-- Start Provided data --

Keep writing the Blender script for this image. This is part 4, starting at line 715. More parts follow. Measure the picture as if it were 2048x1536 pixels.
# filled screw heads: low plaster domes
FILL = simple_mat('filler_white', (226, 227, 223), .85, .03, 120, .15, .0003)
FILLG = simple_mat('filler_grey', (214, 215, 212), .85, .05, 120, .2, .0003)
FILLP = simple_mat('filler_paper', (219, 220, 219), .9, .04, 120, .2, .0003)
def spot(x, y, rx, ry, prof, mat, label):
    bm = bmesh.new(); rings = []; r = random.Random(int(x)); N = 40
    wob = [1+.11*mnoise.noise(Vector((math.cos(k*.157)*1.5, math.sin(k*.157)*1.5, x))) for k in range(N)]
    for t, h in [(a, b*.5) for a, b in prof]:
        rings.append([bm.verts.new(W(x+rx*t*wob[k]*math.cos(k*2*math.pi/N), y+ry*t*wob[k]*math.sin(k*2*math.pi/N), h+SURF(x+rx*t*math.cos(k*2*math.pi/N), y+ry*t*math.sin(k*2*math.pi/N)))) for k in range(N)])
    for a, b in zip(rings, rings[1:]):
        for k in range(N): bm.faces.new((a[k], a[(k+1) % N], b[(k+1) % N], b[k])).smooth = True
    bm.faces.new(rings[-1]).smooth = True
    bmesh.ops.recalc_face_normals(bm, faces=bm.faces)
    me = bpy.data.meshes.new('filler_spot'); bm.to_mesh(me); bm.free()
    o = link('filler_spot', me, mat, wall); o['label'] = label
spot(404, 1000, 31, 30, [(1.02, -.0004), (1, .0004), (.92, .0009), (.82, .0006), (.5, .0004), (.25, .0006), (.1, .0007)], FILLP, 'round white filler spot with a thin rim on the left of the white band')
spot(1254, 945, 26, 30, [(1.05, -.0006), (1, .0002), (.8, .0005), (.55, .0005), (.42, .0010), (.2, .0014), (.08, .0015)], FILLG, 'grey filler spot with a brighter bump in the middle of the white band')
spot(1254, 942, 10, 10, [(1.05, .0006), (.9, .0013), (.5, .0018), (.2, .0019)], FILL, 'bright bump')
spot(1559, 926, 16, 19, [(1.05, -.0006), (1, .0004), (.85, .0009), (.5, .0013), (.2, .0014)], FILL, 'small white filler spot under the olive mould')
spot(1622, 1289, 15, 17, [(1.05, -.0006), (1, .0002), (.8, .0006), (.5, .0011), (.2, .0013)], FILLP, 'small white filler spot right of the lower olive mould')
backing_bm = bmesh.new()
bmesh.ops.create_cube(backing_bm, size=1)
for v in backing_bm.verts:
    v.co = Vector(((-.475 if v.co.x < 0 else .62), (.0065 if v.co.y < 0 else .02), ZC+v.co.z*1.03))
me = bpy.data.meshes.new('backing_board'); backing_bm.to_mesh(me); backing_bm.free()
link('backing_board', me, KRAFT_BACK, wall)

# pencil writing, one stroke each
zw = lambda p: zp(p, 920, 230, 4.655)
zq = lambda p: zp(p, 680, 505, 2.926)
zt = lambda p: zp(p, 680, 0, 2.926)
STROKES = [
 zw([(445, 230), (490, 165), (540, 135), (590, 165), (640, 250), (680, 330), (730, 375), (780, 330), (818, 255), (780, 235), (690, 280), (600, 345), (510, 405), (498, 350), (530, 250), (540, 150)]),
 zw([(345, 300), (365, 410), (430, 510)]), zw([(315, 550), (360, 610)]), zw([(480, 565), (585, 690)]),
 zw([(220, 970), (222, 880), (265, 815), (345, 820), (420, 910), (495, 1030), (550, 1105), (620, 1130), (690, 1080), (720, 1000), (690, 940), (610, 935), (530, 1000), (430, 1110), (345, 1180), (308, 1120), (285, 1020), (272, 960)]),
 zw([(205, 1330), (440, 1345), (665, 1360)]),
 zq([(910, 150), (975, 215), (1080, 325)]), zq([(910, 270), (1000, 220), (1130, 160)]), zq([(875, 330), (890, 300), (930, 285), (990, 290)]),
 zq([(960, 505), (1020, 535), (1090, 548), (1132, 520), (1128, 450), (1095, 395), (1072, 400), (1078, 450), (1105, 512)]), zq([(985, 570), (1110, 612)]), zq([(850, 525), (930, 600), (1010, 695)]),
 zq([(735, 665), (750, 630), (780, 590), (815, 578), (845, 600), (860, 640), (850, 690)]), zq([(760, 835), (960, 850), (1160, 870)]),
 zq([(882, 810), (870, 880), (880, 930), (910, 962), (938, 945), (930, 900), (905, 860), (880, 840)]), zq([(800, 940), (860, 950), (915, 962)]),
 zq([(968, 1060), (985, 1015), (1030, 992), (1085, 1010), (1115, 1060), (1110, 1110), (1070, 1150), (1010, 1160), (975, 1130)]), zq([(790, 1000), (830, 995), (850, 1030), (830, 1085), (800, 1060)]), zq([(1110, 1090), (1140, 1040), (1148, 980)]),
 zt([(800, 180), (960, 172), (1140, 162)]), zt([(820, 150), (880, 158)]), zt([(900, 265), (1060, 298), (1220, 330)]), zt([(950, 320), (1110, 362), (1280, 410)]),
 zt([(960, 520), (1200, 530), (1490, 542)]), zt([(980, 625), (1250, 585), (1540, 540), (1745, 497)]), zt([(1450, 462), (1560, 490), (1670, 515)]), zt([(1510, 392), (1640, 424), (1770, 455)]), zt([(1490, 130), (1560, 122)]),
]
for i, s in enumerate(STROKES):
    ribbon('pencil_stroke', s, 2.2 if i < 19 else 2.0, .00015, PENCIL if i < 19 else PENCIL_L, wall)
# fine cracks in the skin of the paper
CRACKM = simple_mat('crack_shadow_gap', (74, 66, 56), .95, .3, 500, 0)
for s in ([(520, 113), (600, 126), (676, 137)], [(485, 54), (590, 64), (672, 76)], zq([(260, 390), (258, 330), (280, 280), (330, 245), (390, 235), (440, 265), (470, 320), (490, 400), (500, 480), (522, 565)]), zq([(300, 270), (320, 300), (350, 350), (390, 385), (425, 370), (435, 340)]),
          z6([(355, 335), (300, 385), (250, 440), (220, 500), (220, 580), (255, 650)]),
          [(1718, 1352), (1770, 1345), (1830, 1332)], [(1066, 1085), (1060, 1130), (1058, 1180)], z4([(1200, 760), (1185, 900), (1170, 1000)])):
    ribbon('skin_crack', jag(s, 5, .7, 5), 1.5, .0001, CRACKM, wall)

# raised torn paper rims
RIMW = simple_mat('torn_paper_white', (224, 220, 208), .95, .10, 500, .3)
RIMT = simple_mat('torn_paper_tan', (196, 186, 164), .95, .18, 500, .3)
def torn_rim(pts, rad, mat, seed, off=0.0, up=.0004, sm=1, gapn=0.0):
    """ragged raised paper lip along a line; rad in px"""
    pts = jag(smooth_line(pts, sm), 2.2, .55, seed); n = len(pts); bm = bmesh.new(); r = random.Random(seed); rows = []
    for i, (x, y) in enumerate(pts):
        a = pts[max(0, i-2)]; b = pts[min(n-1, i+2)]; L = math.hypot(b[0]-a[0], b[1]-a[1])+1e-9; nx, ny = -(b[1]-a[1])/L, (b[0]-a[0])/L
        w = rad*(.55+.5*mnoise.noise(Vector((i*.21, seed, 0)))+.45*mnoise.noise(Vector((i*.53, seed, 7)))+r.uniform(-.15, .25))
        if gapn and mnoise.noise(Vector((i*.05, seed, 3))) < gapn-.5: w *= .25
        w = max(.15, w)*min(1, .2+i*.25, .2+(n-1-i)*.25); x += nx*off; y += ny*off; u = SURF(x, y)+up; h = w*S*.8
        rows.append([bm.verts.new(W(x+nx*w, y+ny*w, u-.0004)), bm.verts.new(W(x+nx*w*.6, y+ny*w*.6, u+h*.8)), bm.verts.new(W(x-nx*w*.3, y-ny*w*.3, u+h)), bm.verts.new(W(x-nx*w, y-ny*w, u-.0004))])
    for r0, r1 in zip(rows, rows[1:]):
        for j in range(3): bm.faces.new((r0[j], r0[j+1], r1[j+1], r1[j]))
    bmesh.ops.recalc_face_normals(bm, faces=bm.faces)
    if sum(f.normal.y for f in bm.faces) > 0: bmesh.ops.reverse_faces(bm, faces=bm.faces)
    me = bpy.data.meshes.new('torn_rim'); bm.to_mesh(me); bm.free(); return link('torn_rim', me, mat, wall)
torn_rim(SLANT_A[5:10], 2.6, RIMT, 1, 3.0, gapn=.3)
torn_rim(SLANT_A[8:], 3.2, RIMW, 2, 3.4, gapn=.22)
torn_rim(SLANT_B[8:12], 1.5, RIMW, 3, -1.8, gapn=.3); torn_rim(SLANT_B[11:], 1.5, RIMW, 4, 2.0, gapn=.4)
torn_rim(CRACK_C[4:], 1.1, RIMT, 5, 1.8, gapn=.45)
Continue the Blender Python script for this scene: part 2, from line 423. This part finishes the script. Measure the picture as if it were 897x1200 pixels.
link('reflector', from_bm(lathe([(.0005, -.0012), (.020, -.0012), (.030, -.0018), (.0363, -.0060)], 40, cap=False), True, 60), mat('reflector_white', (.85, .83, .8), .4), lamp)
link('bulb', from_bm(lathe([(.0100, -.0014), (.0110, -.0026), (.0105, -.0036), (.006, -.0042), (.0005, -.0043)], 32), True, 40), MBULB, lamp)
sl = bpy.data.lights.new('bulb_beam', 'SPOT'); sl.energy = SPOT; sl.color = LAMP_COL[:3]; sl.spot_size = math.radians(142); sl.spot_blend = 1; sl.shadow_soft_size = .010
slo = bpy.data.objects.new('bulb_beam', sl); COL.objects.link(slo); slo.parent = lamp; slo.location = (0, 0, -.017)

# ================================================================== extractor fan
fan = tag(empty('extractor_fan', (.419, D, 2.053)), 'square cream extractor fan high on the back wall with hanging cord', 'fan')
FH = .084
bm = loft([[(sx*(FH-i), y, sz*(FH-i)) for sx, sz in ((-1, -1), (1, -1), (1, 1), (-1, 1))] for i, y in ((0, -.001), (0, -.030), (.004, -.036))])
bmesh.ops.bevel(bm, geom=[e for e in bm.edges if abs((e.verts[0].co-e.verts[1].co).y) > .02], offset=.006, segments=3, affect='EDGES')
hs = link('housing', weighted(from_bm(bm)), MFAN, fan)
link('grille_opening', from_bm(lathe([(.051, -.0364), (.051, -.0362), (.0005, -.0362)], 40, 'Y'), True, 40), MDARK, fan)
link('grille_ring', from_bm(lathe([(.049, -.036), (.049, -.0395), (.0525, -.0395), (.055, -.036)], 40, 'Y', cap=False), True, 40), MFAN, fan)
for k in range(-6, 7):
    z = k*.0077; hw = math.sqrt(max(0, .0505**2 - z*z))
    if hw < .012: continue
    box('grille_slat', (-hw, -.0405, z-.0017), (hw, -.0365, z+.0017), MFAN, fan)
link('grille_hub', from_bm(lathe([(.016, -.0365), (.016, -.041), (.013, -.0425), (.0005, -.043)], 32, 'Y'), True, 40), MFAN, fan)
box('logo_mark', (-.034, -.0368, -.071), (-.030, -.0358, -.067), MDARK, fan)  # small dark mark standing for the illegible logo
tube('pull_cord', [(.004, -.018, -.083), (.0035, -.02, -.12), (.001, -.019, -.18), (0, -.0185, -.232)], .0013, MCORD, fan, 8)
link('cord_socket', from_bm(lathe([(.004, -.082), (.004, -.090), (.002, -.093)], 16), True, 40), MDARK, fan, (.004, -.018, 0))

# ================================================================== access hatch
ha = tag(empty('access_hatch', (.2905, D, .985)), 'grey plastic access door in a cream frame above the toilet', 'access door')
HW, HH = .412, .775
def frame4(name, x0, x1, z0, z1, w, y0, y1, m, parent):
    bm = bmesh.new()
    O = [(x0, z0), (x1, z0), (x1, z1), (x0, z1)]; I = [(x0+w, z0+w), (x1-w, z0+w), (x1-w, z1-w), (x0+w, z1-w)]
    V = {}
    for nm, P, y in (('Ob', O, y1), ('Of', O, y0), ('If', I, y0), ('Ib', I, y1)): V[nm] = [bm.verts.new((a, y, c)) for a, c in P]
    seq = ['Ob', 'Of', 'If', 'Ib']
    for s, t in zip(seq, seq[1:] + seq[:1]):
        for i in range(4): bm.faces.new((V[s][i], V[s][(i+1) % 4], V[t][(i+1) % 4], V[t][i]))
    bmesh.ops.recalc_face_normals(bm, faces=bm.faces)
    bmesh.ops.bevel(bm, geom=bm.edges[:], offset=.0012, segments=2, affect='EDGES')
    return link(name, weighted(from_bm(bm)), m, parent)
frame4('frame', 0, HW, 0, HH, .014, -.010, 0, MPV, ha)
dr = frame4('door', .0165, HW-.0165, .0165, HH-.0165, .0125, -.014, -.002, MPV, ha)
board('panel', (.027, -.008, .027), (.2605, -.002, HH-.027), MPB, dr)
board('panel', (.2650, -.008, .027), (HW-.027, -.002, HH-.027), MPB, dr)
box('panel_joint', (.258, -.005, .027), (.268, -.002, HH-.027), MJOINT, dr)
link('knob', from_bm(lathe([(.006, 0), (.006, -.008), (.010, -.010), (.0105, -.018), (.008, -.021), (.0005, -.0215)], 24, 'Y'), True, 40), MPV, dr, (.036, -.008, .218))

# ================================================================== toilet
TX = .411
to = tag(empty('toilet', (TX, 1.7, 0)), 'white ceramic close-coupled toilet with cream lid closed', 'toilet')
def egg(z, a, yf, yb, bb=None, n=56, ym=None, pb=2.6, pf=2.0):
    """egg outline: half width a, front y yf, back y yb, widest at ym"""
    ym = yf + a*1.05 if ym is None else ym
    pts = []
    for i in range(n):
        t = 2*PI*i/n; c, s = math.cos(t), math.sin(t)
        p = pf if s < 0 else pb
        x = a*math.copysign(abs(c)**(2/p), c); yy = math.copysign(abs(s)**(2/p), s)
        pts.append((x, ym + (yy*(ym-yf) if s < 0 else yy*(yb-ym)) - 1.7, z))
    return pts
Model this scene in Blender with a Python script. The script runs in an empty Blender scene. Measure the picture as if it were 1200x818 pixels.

-- End Provided data --

▶ _Your goal_
Repeat the entries above verbatim, but only from the line that has "Continue the Blender" down to the line that has "slo = bpy.data.objects.new('bulb_beam', sl);", inclusive.

▶ _Exercise answer_
Continue the Blender Python script for this scene: part 2, from line 423. This part finishes the script. Measure the picture as if it were 897x1200 pixels.
link('reflector', from_bm(lathe([(.0005, -.0012), (.020, -.0012), (.030, -.0018), (.0363, -.0060)], 40, cap=False), True, 60), mat('reflector_white', (.85, .83, .8), .4), lamp)
link('bulb', from_bm(lathe([(.0100, -.0014), (.0110, -.0026), (.0105, -.0036), (.006, -.0042), (.0005, -.0043)], 32), True, 40), MBULB, lamp)
sl = bpy.data.lights.new('bulb_beam', 'SPOT'); sl.energy = SPOT; sl.color = LAMP_COL[:3]; sl.spot_size = math.radians(142); sl.spot_blend = 1; sl.shadow_soft_size = .010
slo = bpy.data.objects.new('bulb_beam', sl); COL.objects.link(slo); slo.parent = lamp; slo.location = (0, 0, -.017)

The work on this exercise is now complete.